Vefa; vazifedir...
İnsana en çok yakışan bir elbise gibidir. Yaşamaktır, yaşatmaktır...
Hatırlanmak ve hatırlatmaktır...
Cefa gerektirir...
Taşın altına elini koymaktır. Yorulmuştur deyip elini çekmemektir...
Kalplerin kilidini açan, dostluğun asaletine yakışan en asil duygudur...
Sadece insana ait bir kavram değildir. Her canlının taşıdığı bir duygudur. Duyguların en asilidir.
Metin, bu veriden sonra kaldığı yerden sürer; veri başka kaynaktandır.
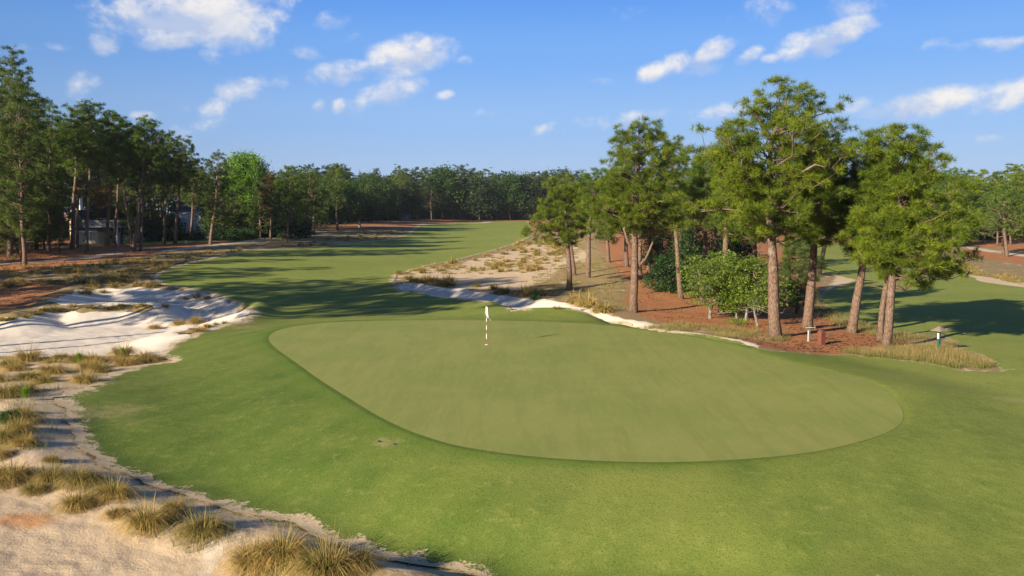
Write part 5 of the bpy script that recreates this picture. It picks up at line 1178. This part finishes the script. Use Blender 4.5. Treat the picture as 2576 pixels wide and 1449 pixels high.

Fakat en çok da insana yakışmaktadır...
İnsanların birbirinden uzaklaştığı, bencilleştiği bu zamanda insanlık vefaya hasrettir...
Mevlana'nın vefa ile ilgili yaklaşımı dikkate değerdir: ”O'na göre vefa, arkanda bıraktığını, giderken yaktığını, yabana atmamandır. Vefa; dostluğun asaletine, bir dua sonrası verilen sözlere, hayallere ihanet katmamaktır. Vefa; ötelerin sonsuz mükafatı karşısında cehennemi hafife almaman, ulvi güzellikleri dünyaya satmamandır."
Kalmadı insanların ahde vefası, yaraya duası, yürekte sevdası...
Vefayla kalmanız dileğiyle...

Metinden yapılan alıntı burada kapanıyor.